Di sisi lain, kemajuan dan kemodernan suatu negara juga diukur dari masifikasi industrialisasi dan pembangunan infrastruktur, yang realitanya tidak mengakomodir kebutuhan dan kesejahteraan masyarakat kita. Tak jarang, proyek-proyek pertambangan dan pembangunan infrastruktur merampas secara paksa tanah-tanah rakyat kita, merusak lingkungan hidup dan sebagainya.
Teknologi dan industrialisasi, keduanya mampu mengalahkan konsiderasi manusia dan mengobjektivasi mereka sehingga manusia hari ini kehilangan jati dirinya sebagai subjek (dehumanisasi). Hari ini, masyarakat kita hadir dengan wajah abstrak tanpa kemanusiaan. Seperti dunia rimba, yang kaya semakin kaya, yang miskin semakin miskin. Mesin-mesin politik dan pasar menjelma menjadi raksasa yang memporak-porandakan kemanusiaan kita. Bukan tidak mungkin, 20 tahun mendatang, modernitas akan bergeser makna pada kemampuan manusia dalam menyederhanakan tindakannya dalam berteknologi dan melakukan kegiatan ekonomi. Tahun 2050, orang modern mungkin saja didefinisikan mereka yang mampu menjaga kelestarian alam, mereka yang teguh menjadi nilai-nilai spiritual dalam kehidupan.

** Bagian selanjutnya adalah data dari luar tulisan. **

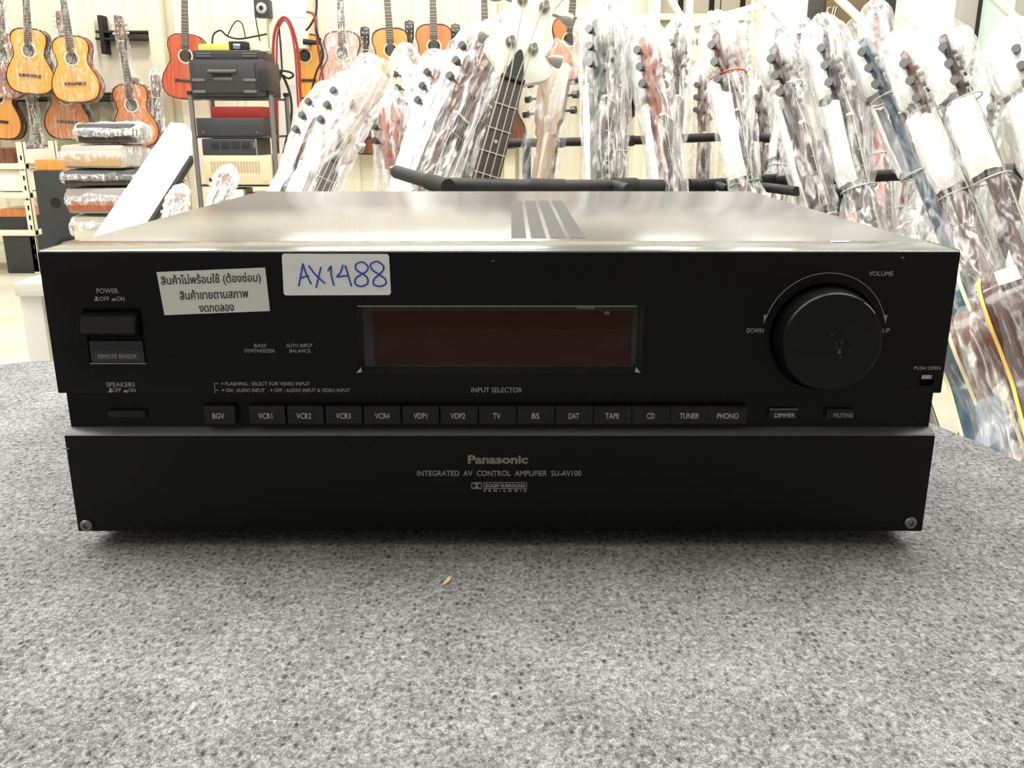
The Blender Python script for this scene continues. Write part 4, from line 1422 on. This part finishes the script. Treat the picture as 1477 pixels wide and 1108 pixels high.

Hematnya, modernitas adalah kesederhanaan (self-sufficiency). Kemajuan bermakna kemampuan kita dalam menggunakan teknologi dan mengelola sumber daya alam secara efektif-efisien. Bukannya sikap maju dan modern itu dapat diartikan sikap jiwa dan pikiran yang rasional. Untuk itu, kita harus merasionalisasikan penggunaan teknologi yang berlebihan dan memperbaiki attitude kita kepada alam. Mungkin tuntutan meminggirkan teknologi yang cendrung merusak lingkungan hidup dan kemanusiaan kita adalah cara paling rasional dan modern yang sangat diperlukan oleh bangsa ini. Sebab pembangunan peradaban yang holitis tidak cukup pada aspek materil saja (tangible), seperti tol, airport, pertambangan, pabrik dan sebagainya, melainkan juga aspek immaterial dari manusia itu sendiri harus dibangun.
Eksploitasi sumber daya alam yang berlebihan tidak akan lama menopang kemajuan materialistik saat ini. Suatu saat kita akan sampai pada jalan buntu (krisis). Pada titik tersebut bencana akan menyeret kita ke dalam penderitaan. Lagi-lagi, kita adalah korban dari kenakalan tangan kita sendiri.
Penguatan budaya lokal dan penguatan pendidikan karakter adalah strategi sederhana untuk membangun kesadaran sosio-ekologis. Mengubah pola industrialisasi ke dalam bentuk yang desentralistik yakni seperti pembangunan desa, pengembangan sektor pertanian, dan pemulihan lingkungan adalah hal fundamental yang perlu diperhatikan oleh pemangku kebijakan untuk menyongsong Indonesia Emas. Dari sini, segala proyek modernisasi harus disesuaikan dengan pembangunan kemanusiaan dan lingkungan hidup.
Buku “Manusia Indonesia”, karya Mochtar Lubis, telah menginspirasi lahirnya tulisan ini.